*JOB*: Below are records; quote them exactly from the first line through the line that contains "900), (970, 893)]))".
[Start RECORDS FOR THIS EXERCISE]
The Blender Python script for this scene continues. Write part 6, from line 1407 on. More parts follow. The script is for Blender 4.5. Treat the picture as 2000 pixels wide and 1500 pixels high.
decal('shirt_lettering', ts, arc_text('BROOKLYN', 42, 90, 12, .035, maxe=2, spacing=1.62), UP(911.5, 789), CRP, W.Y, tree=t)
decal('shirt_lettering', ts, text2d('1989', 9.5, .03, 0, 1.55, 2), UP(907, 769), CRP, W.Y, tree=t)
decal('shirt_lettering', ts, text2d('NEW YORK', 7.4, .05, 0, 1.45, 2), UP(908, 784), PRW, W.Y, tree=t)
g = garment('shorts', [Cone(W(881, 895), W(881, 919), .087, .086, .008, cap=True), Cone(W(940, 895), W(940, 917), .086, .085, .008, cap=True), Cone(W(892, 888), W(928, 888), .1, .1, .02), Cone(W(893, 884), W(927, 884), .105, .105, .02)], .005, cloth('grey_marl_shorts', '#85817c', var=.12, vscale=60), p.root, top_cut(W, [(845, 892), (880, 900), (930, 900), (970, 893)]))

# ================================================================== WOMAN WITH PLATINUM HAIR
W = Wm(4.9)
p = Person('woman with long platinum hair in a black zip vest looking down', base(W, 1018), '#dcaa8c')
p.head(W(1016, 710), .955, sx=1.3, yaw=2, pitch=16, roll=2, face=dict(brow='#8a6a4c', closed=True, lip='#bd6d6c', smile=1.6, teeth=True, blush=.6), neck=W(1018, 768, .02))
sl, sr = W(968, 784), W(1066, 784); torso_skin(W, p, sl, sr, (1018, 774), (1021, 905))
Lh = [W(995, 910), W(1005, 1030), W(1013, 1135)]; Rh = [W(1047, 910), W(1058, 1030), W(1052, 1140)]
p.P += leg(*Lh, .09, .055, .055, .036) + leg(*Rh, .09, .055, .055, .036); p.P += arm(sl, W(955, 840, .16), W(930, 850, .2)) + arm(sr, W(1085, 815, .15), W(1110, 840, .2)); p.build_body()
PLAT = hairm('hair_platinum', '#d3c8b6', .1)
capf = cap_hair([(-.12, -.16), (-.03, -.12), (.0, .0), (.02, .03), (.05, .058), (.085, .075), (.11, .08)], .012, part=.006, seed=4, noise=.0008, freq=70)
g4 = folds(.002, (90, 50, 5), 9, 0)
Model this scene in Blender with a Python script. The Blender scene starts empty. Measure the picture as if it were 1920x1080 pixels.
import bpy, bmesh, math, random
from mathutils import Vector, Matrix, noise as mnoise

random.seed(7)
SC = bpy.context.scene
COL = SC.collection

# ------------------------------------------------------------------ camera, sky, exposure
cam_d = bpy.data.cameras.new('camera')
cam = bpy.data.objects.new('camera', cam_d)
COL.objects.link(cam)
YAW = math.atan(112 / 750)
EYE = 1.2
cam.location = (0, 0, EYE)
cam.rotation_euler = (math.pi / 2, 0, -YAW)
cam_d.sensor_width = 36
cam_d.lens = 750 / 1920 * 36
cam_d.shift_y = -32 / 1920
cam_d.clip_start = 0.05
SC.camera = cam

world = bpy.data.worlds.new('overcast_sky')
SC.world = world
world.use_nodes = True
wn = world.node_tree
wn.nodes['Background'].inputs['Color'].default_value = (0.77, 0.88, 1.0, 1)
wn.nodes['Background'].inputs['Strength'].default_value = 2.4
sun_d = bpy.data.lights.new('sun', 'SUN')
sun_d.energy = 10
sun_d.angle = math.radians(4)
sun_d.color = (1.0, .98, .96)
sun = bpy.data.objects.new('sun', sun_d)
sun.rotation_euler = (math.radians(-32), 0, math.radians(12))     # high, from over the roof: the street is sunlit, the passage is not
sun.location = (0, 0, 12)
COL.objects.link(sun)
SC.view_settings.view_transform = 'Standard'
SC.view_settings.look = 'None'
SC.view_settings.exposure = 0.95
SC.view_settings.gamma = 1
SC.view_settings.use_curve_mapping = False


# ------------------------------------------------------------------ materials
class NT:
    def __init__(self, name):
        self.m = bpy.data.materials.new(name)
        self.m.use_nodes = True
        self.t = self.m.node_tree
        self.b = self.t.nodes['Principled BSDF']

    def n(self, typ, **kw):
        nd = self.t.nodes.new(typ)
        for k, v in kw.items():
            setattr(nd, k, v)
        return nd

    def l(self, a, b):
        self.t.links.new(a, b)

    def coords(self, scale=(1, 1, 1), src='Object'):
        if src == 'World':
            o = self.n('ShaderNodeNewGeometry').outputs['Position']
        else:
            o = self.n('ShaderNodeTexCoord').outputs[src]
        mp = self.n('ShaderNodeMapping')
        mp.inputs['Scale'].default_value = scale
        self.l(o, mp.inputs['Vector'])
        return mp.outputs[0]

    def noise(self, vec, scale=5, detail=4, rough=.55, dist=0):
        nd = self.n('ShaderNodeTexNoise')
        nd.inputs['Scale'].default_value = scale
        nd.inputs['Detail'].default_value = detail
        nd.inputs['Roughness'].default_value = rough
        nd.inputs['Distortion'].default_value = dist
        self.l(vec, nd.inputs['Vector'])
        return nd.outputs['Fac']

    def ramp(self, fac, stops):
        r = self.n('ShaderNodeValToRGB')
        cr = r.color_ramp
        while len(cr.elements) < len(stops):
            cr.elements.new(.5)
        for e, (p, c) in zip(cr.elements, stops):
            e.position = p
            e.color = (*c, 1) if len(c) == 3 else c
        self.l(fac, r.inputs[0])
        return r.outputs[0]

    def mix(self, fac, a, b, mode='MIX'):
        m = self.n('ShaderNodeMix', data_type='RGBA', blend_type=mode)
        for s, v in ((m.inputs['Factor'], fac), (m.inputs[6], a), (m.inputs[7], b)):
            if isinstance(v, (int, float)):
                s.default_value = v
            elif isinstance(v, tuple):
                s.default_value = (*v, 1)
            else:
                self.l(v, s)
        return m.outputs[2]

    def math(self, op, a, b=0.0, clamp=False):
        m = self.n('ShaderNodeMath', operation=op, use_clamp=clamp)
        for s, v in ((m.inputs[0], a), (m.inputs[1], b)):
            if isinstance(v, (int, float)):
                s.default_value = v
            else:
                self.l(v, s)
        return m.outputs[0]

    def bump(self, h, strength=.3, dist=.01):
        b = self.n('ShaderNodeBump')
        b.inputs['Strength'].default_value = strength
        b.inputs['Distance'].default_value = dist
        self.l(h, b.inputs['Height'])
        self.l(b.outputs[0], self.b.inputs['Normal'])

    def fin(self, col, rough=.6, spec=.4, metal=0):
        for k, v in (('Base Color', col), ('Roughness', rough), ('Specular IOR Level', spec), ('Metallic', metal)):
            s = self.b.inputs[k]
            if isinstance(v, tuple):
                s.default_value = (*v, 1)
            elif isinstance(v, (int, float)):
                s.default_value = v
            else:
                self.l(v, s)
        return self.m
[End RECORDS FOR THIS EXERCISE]
*COMPLETE ANSWER*:
The Blender Python script for this scene continues. Write part 6, from line 1407 on. More parts follow. The script is for Blender 4.5. Treat the picture as 2000 pixels wide and 1500 pixels high.
decal('shirt_lettering', ts, arc_text('BROOKLYN', 42, 90, 12, .035, maxe=2, spacing=1.62), UP(911.5, 789), CRP, W.Y, tree=t)
decal('shirt_lettering', ts, text2d('1989', 9.5, .03, 0, 1.55, 2), UP(907, 769), CRP, W.Y, tree=t)
decal('shirt_lettering', ts, text2d('NEW YORK', 7.4, .05, 0, 1.45, 2), UP(908, 784), PRW, W.Y, tree=t)
g = garment('shorts', [Cone(W(881, 895), W(881, 919), .087, .086, .008, cap=True), Cone(W(940, 895), W(940, 917), .086, .085, .008, cap=True), Cone(W(892, 888), W(928, 888), .1, .1, .02), Cone(W(893, 884), W(927, 884), .105, .105, .02)], .005, cloth('grey_marl_shorts', '#85817c', var=.12, vscale=60), p.root, top_cut(W, [(845, 892), (880, 900), (930, 900), (970, 893)]))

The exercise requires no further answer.